First female to join S.C.'s infantry is from the Grand Strand

MYRTLE BEACH, SC (WMBF) - A 19-year-old woman is setting the tone for other women by being the first in South Carolina’s history to take advantage of a change in the United States military and she’s from the Grand Strand.

At 5′2″ tall, Veronica Lasch barely met the height requirement to join the South Carolina Infantry, but she did. And this wasn’t your average enlistment, it’s the first of its kind here in our state.

“Before 2016, there were several jobs that females just couldn’t do and they were combating arms jobs, infantry, tanker, things like that but since 2016, since they’ve listed that, females are open to all of those jobs. It’s been a process the last three years or so for that to trickle down to everywhere,” recruiter Sgt.

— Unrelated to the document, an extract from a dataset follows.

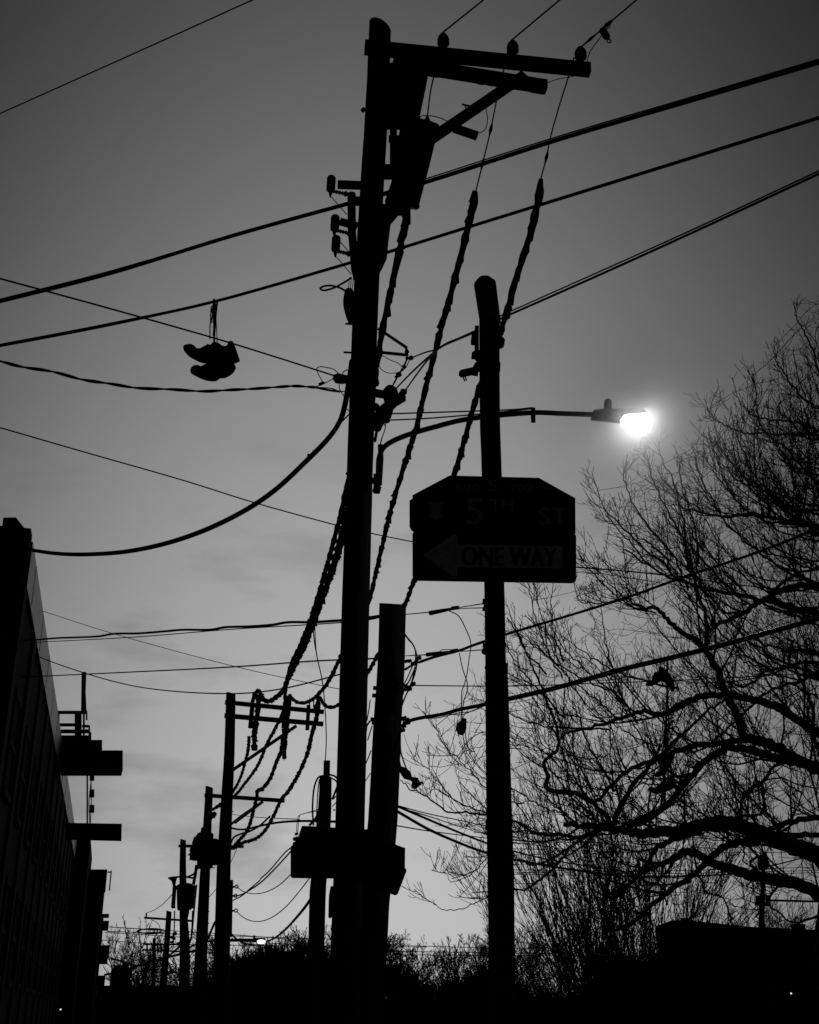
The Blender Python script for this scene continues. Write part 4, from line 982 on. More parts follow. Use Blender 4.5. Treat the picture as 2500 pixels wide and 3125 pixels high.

Derek Calhoun said.

On Friday, the South Carolina National Guard swore-in it’s the first woman ever all because of this change, making history.

“I do know what I’m getting myself in to, it’s going to be tough, there are going to be a lot of challenges that I will face," Lasch said. "But, honestly, as long as I keep the mindset to don’t quit and I’m doing this not only for myself but I’m doing this for my country because I do feel like I must serve to it.”

Lasch said she’s always wanted to protect people that can’t protect themselves. Last year, she saw something that gave her clarity on what job field she could enter to fulfill this.

“We were hit with Hurricane Florence and it was the National Guard who came out here, relayed and responded to that and saved a lot of people and their homes and saved a lot of people from a really bad situation,” explained Lasch.

Along with Lasch, women are joining the military in droves.

“With the National Guard in South Carolina, 20% are currently females that are serving and that number is constantly increasing. We’ve found that right now ages 17-21 females, is the fastest-growing demographic to enlist in the military,” Calhoun said.

As for Lasch, she’s ready for whatever may come her way and hopes other women know they to can overcome obstacles.

“Again, don’t quit, don’t give up on yourself, and you’ll make it through,” said Lasch.

Lasch is set to leave for basic training in January. Until then, her recruiter plans to put her through the paces to get her ready for what’s ahead.